==== Raw data ====

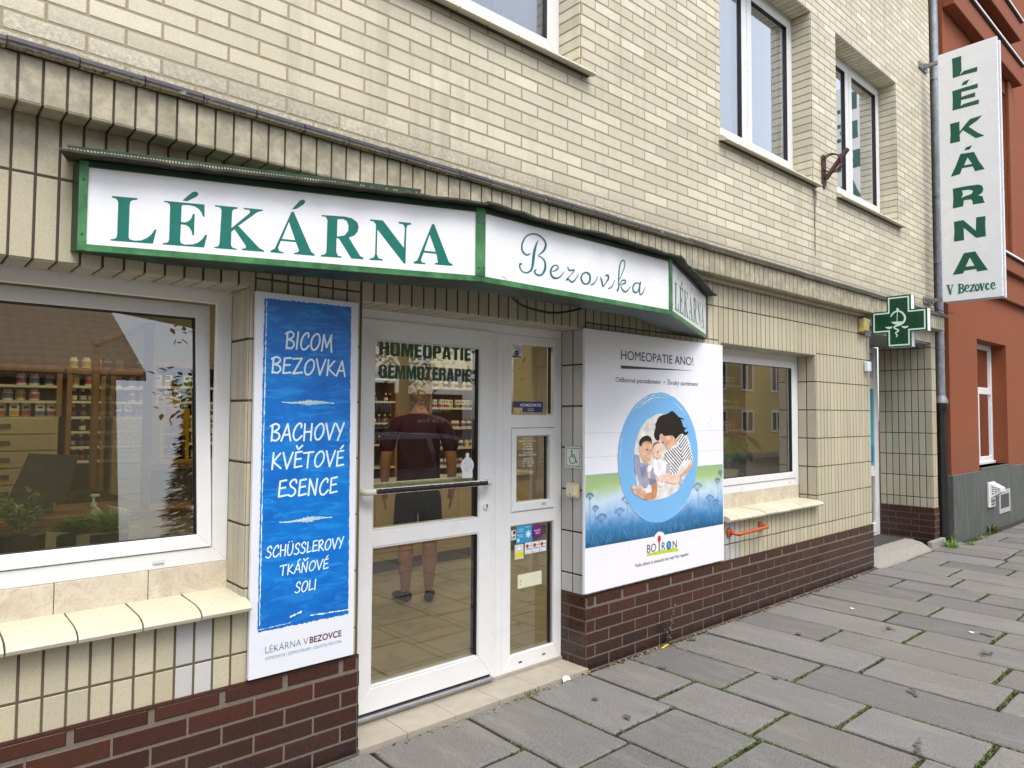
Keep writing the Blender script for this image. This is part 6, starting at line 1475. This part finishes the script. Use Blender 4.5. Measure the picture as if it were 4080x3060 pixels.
    P_ = thing('display_pedestal', 'grey mesh fronted pedestal carrying the yellow display stand', 'pedestal', (1.3, 1.5, 0)); mb = MB(); mb.box(1.15, 1.50, 1.40, 1.68, .045, 1.26, 0); mb.box(1.13, 1.52, 1.38, 1.70, 1.2605, 1.299, 1, ch=.004); mb.build('body', [GREY, WOOD], P_)
    T = thing('monitor', 'dark slanting computer screen on the counter', 'screen', (.55, 1.4, 1.07)); mb = MB(); mb.add([(.45, 1.30, 1.12), (.72, 1.36, 1.12), (.78, 1.40, 1.36), (.55, 1.34, 1.38), (.45, 1.33, 1.12), (.72, 1.39, 1.12), (.78, 1.43, 1.36), (.55, 1.37, 1.38)], [(0, 1, 2, 3), (7, 6, 5, 4), (0, 4, 5, 1), (1, 5, 6, 2), (2, 6, 7, 3), (3, 7, 4, 0)]); mb.box(.58, .66, 1.34, 1.46, 1.0725, 1.13, 0); mb.build('screen', plain('dark_screen', lin('#66625a'), .4), T)
    # right hand window: shelf of jars, window board flowers
    shelf_unit(5.7, 6.62, .78, 1.02, [1.0, 1.22, 1.45, 1.68, 1.90], 2.1, 'shelf unit of small jars behind the right shop window')
    for z, nm in ((1.22, 'lower'), (1.45, 'middle'), (1.68, 'upper'), (1.90, 'topmost')): row('carton' if nm in ('middle', 'topmost') else 'pill_jar', 5.77, 6.58, .86, z, .075, 'small package on the %s shelf behind the right window' % nm, 'packages on the %s shelf behind the right window' % nm, .95)
    # shelves and counter behind the man
    shelf_unit(3.55, 3.95, 3.2, 3.5, [1.05, 1.28, 1.50, 1.72, 1.95], 2.05, 'narrow shelf unit left of the standing man', .9); shelf_unit(4.35, 5.35, 3.2, 3.5, [1.02, 1.22, 1.44, 1.66, 1.88], 2.06, 'shelf unit of jars right of the standing man', .9)
    for z, nm in ((1.28, 'lower'), (1.50, 'middle'), (1.72, 'upper')): row('bottle', 3.6, 3.92, 3.3, z, .06, 'little bottle on the %s shelf left of the man' % nm, 'bottles on the %s shelf left of the man' % nm, .9)
    for z, nm in ((1.02, 'lowest'), (1.22, 'lower'), (1.44, 'middle'), (1.66, 'upper'), (1.88, 'topmost')): row('pill_jar' if nm != 'upper' else 'carton', 4.42, 5.3, 3.3, z, .072, 'package on the %s shelf right of the man' % nm, 'packages on the %s shelf right of the man' % nm, .93)
    F = thing('front_counter', 'pale shop counter with panelled front behind the standing man', 'counter', (4.4, 3, 0)); mb = MB(); mb.box(3.3, 5.6, 2.95, 3.15, .16, .90, 0); mb.box(3.28, 5.62, 2.90, 3.17, .9005, .94, 1, ch=.004); mb.box(3.32, 5.58, 2.98, 3.15, .045, .159, 2)
    for x in (3.75, 4.25, 4.75, 5.25): mb.box(x-.2, x+.2, 2.943, 2.9495, .25, .82, 0, ch=.002)
    mb.build('body', [plain('counter_panel', lin('#cdb98e'), .5, .05, 8), WOOD2, GREY], F)
    Mr = thing('maroon_board', 'dark maroon board hanging left of the standing man', 'board', (3.1, 3.5, 1.3)); mb = MB(); mb.box(3.02, 3.50, 3.50, 3.545, 1.32, 1.98, 0, ch=.004); mb.build('panel', plain('maroon_board', lin('#5a1f22'), .5), Mr)
    S = thing('arched_sign', 'pale arched shop sign on the shelf top behind the door glass', 'sign', (4.8, 3.4, 2.1)); mb = MB(); mb.prism([(4.5, 2.102), (5.16, 2.102)]+[(4.83+.33*math.cos(a), 2.16+.26*math.sin(a)) for a in [math.pi*i/12 for i in range(13)]], 3.40, 0, 1, 3.43); mb.build('panel', plain('pale_sign', lin('#d7d2ab'), .5), S)
contents()
# ------------------------------------------------------------------ plants
def leafy(mb, c, d, l, w, m=0, up=None, fold=.15, tint=.5):
    """one leaf: six sided blade along d"""
    d = Vector(d).normalized(); s = d.cross(up or Z3)
    if s.length < .1: s = d.cross(X3)
    s.normalize(); n = s.cross(d); c = Vector(c)
    p = [c, c+d*l*.35+s*w*.5+n*w*fold, c+d*l*.75+s*w*.4+n*w*fold, c+d*l, c+d*l*.75-s*w*.4+n*w*fold, c+d*l*.35-s*w*.5+n*w*fold, c+d*l*.4, c+d*l*.75]
    mb.add(p, [(0, 1, 6), (1, 2, 7, 6), (2, 3, 7), (3, 4, 7), (4, 5, 6, 7), (5, 0, 6)], m, tint)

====

Every line is to be duplicated exactly, though pictures stay out.

Keep writing the Blender script for this image. This is part 6, starting at line 1475. This part finishes the script. Use Blender 4.5. Measure the picture as if it were 4080x3060 pixels.
    P_ = thing('display_pedestal', 'grey mesh fronted pedestal carrying the yellow display stand', 'pedestal', (1.3, 1.5, 0)); mb = MB(); mb.box(1.15, 1.50, 1.40, 1.68, .045, 1.26, 0); mb.box(1.13, 1.52, 1.38, 1.70, 1.2605, 1.299, 1, ch=.004); mb.build('body', [GREY, WOOD], P_)
    T = thing('monitor', 'dark slanting computer screen on the counter', 'screen', (.55, 1.4, 1.07)); mb = MB(); mb.add([(.45, 1.30, 1.12), (.72, 1.36, 1.12), (.78, 1.40, 1.36), (.55, 1.34, 1.38), (.45, 1.33, 1.12), (.72, 1.39, 1.12), (.78, 1.43, 1.36), (.55, 1.37, 1.38)], [(0, 1, 2, 3), (7, 6, 5, 4), (0, 4, 5, 1), (1, 5, 6, 2), (2, 6, 7, 3), (3, 7, 4, 0)]); mb.box(.58, .66, 1.34, 1.46, 1.0725, 1.13, 0); mb.build('screen', plain('dark_screen', lin('#66625a'), .4), T)
    # right hand window: shelf of jars, window board flowers
    shelf_unit(5.7, 6.62, .78, 1.02, [1.0, 1.22, 1.45, 1.68, 1.90], 2.1, 'shelf unit of small jars behind the right shop window')
    for z, nm in ((1.22, 'lower'), (1.45, 'middle'), (1.68, 'upper'), (1.90, 'topmost')): row('carton' if nm in ('middle', 'topmost') else 'pill_jar', 5.77, 6.58, .86, z, .075, 'small package on the %s shelf behind the right window' % nm, 'packages on the %s shelf behind the right window' % nm, .95)
    # shelves and counter behind the man
    shelf_unit(3.55, 3.95, 3.2, 3.5, [1.05, 1.28, 1.50, 1.72, 1.95], 2.05, 'narrow shelf unit left of the standing man', .9); shelf_unit(4.35, 5.35, 3.2, 3.5, [1.02, 1.22, 1.44, 1.66, 1.88], 2.06, 'shelf unit of jars right of the standing man', .9)
    for z, nm in ((1.28, 'lower'), (1.50, 'middle'), (1.72, 'upper')): row('bottle', 3.6, 3.92, 3.3, z, .06, 'little bottle on the %s shelf left of the man' % nm, 'bottles on the %s shelf left of the man' % nm, .9)
    for z, nm in ((1.02, 'lowest'), (1.22, 'lower'), (1.44, 'middle'), (1.66, 'upper'), (1.88, 'topmost')): row('pill_jar' if nm != 'upper' else 'carton', 4.42, 5.3, 3.3, z, .072, 'package on the %s shelf right of the man' % nm, 'packages on the %s shelf right of the man' % nm, .93)
    F = thing('front_counter', 'pale shop counter with panelled front behind the standing man', 'counter', (4.4, 3, 0)); mb = MB(); mb.box(3.3, 5.6, 2.95, 3.15, .16, .90, 0); mb.box(3.28, 5.62, 2.90, 3.17, .9005, .94, 1, ch=.004); mb.box(3.32, 5.58, 2.98, 3.15, .045, .159, 2)
    for x in (3.75, 4.25, 4.75, 5.25): mb.box(x-.2, x+.2, 2.943, 2.9495, .25, .82, 0, ch=.002)
    mb.build('body', [plain('counter_panel', lin('#cdb98e'), .5, .05, 8), WOOD2, GREY], F)
    Mr = thing('maroon_board', 'dark maroon board hanging left of the standing man', 'board', (3.1, 3.5, 1.3)); mb = MB(); mb.box(3.02, 3.50, 3.50, 3.545, 1.32, 1.98, 0, ch=.004); mb.build('panel', plain('maroon_board', lin('#5a1f22'), .5), Mr)
    S = thing('arched_sign', 'pale arched shop sign on the shelf top behind the door glass', 'sign', (4.8, 3.4, 2.1)); mb = MB(); mb.prism([(4.5, 2.102), (5.16, 2.102)]+[(4.83+.33*math.cos(a), 2.16+.26*math.sin(a)) for a in [math.pi*i/12 for i in range(13)]], 3.40, 0, 1, 3.43); mb.build('panel', plain('pale_sign', lin('#d7d2ab'), .5), S)
contents()
# ------------------------------------------------------------------ plants
def leafy(mb, c, d, l, w, m=0, up=None, fold=.15, tint=.5):
    """one leaf: six sided blade along d"""
    d = Vector(d).normalized(); s = d.cross(up or Z3)
    if s.length < .1: s = d.cross(X3)
    s.normalize(); n = s.cross(d); c = Vector(c)
    p = [c, c+d*l*.35+s*w*.5+n*w*fold, c+d*l*.75+s*w*.4+n*w*fold, c+d*l, c+d*l*.75-s*w*.4+n*w*fold, c+d*l*.35-s*w*.5+n*w*fold, c+d*l*.4, c+d*l*.75]
    mb.add(p, [(0, 1, 6), (1, 2, 7, 6), (2, 3, 7), (3, 4, 7), (4, 5, 6, 7), (5, 0, 6)], m, tint)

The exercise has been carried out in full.